Kristina Marie Olson
Italian Program Coordinator
Associate Chair
Associate Professor
Italian: Medieval and Renaissance studies, Dante, Boccaccio, Petrarch, gender studies, reception studies
I research the works of medieval Italian authors, namely the "tre corone" (the "three crowns") of Italian literature: Dante, Boccaccio, and Petrarch. I read their works through the lens of history, politics and gender. Several of my articles explore the reception of Dante in 20th and 21st century art and literature.
My current book project is titled Dressing Babylon and Florence: Sartorial Poetics in Dante, Boccaccio and Petrarch. Clothing and textiles -- from belts and undergarments to gowns and mantles -- function as symbols of ethics, ethnicity, and gender in the works of the tre corone. Examining dress both as literal and material objects and as allegorical signs with scriptural and literary antecedents, this project illustrates the construction of identity in Dante, Boccaccio and Petrarch that takes place through the language of clothing.

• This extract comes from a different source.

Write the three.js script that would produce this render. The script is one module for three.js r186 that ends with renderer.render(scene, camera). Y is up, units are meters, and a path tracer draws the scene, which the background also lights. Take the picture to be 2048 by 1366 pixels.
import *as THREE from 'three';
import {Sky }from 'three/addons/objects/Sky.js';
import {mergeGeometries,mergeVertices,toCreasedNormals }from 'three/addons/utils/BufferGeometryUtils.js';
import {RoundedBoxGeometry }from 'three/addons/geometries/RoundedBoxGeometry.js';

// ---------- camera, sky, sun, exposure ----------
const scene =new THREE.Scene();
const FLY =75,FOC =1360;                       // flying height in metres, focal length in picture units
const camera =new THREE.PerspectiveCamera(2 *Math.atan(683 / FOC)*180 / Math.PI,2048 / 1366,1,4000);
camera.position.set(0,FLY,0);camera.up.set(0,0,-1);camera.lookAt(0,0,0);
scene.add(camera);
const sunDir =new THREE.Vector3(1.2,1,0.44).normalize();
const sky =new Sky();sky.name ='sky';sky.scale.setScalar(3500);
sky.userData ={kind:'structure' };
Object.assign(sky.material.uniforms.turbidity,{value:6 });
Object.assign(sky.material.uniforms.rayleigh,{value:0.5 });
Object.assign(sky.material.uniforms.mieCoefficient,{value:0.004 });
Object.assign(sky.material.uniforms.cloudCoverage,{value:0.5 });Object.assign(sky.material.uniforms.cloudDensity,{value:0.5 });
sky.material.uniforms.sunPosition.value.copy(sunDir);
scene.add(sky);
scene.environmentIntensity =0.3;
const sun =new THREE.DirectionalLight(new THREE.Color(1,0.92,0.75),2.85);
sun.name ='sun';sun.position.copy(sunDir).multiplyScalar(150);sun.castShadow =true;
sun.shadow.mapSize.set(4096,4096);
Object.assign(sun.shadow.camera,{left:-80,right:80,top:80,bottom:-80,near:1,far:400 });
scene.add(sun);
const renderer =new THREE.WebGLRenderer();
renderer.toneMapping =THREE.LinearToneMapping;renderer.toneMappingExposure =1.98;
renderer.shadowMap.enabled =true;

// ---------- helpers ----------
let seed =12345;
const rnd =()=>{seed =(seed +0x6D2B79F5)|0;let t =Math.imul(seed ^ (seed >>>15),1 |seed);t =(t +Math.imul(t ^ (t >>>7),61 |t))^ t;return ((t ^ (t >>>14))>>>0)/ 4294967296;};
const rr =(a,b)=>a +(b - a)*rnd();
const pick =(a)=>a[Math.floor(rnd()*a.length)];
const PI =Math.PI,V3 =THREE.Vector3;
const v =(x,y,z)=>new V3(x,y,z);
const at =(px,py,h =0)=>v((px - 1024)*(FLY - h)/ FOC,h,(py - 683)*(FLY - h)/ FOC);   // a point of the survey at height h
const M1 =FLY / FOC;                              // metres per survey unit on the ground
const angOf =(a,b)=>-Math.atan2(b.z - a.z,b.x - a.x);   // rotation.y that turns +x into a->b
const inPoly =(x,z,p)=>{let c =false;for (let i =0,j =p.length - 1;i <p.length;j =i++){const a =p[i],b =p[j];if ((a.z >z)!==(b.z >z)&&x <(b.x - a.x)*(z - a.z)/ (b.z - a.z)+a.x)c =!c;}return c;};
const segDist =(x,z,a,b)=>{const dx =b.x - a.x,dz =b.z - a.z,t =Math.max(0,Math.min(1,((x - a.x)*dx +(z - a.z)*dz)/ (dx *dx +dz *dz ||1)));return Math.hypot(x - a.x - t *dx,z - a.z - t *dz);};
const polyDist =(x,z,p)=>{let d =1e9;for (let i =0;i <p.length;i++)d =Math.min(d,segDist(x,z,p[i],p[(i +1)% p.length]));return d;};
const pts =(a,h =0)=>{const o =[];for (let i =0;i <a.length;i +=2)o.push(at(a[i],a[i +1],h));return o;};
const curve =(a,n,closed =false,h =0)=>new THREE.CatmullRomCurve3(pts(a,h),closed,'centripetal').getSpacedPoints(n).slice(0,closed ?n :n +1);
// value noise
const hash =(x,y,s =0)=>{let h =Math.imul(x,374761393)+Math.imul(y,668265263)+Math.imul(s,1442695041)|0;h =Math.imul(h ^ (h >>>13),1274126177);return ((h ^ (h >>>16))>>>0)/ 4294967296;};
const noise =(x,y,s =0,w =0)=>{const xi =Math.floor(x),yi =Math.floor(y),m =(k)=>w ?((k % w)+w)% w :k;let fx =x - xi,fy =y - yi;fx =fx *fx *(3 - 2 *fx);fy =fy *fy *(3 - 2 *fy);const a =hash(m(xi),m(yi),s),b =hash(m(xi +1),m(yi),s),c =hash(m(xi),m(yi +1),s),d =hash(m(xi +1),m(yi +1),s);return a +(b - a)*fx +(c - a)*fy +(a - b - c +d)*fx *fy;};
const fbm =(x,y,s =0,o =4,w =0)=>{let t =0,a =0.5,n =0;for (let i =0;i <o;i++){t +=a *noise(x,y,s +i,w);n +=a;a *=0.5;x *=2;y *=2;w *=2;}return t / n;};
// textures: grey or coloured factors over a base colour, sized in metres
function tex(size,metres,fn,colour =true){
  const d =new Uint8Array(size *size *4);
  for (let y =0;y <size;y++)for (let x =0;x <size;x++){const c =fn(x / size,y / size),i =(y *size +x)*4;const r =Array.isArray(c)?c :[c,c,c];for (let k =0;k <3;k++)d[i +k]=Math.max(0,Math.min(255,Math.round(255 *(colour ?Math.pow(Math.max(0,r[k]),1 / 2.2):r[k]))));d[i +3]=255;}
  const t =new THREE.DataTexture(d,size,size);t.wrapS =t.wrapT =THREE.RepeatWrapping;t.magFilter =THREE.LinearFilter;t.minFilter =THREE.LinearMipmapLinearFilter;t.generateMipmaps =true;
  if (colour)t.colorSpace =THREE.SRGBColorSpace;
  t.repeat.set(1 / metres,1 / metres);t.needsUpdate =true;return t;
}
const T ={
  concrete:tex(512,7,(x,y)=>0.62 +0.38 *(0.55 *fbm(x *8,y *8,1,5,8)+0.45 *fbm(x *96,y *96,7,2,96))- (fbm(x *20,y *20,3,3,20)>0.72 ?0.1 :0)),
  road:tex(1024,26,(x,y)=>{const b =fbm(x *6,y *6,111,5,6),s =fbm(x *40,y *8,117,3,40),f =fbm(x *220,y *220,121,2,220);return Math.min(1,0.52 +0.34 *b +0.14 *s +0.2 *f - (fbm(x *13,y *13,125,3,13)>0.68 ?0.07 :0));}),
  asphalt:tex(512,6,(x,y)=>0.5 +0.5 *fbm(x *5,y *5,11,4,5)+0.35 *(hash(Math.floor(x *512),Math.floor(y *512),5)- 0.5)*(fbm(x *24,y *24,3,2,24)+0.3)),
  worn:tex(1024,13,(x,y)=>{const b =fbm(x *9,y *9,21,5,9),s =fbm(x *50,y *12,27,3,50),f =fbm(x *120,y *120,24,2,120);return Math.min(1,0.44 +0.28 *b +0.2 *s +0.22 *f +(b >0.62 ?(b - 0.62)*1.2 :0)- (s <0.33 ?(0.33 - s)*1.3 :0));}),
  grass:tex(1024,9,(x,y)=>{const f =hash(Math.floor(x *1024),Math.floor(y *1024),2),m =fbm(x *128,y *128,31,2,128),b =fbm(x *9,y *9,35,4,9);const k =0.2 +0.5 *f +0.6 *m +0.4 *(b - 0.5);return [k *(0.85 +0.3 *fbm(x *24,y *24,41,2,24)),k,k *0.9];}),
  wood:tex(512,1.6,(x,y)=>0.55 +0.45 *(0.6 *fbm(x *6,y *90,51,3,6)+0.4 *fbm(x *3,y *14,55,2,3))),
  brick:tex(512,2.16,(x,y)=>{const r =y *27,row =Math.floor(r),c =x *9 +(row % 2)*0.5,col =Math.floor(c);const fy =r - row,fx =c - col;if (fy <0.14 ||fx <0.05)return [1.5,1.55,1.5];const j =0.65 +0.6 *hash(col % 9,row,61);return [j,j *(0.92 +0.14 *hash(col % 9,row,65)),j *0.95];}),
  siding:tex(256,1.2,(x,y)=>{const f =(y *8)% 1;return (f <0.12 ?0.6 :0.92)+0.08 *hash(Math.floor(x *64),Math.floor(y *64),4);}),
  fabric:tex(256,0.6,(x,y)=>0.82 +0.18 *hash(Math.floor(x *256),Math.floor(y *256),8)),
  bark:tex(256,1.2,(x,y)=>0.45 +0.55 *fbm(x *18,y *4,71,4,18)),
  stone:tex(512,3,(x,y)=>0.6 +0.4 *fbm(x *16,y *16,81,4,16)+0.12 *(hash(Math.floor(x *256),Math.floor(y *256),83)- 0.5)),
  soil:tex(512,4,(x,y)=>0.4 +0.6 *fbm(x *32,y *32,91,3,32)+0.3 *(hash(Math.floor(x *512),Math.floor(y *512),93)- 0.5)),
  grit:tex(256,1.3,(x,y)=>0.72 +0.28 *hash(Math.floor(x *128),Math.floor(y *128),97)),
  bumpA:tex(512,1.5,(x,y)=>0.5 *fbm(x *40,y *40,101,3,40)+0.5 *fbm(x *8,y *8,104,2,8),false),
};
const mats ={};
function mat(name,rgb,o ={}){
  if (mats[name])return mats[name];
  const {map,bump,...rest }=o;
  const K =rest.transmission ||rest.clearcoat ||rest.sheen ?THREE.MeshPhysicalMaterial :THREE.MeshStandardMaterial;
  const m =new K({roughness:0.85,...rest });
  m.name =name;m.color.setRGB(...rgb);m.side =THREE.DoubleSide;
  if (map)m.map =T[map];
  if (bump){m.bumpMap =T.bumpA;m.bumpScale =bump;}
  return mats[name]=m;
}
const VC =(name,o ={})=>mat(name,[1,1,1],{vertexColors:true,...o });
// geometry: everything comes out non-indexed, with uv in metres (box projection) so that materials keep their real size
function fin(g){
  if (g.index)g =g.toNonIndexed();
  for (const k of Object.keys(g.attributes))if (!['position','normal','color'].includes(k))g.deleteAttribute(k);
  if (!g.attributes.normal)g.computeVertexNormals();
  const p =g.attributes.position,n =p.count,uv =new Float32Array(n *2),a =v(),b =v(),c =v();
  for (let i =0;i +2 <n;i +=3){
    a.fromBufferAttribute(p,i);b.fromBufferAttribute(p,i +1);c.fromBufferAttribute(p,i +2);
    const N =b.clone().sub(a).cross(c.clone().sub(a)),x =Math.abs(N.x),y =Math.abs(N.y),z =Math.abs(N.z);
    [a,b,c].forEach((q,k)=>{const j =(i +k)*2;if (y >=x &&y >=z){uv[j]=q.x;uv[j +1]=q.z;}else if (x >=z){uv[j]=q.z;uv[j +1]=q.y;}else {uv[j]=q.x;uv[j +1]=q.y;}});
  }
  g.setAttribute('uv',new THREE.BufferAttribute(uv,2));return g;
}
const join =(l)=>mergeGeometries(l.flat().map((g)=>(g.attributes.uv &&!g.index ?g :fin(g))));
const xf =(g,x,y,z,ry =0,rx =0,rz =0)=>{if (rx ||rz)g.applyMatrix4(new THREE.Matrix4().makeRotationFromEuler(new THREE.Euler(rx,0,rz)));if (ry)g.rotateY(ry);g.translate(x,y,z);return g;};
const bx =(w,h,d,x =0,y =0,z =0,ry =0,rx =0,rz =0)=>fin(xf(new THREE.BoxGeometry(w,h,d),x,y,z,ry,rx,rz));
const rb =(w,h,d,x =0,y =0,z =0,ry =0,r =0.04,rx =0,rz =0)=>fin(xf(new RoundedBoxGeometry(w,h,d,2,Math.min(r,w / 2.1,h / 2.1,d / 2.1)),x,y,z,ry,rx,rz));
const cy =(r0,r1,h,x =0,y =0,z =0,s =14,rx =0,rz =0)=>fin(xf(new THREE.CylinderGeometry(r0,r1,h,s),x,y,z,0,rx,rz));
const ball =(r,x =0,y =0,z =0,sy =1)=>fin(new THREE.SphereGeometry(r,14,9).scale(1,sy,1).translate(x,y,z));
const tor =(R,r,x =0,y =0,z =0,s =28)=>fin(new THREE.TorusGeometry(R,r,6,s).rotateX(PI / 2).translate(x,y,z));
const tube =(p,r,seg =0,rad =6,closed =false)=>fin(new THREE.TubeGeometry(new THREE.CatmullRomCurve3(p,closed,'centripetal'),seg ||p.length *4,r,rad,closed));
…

Together with Christopher Kleinhenz (Professor Emeritus, University of Wisconsin-Madison), I edited a new edited volume,
Approaches to Teaching Dante's Divine Comedy, with the Modern Language Association's Approaches to Teaching World Literature series (2020).
I created an Italian language course with The Teaching Company (Great Courses), titled
"Learning Italian: Step by Step and Region by Region," which was released in December 2020. This course includes 24 video lectures and an accompanying workbook, which I co-authored with Alyssa Falcone.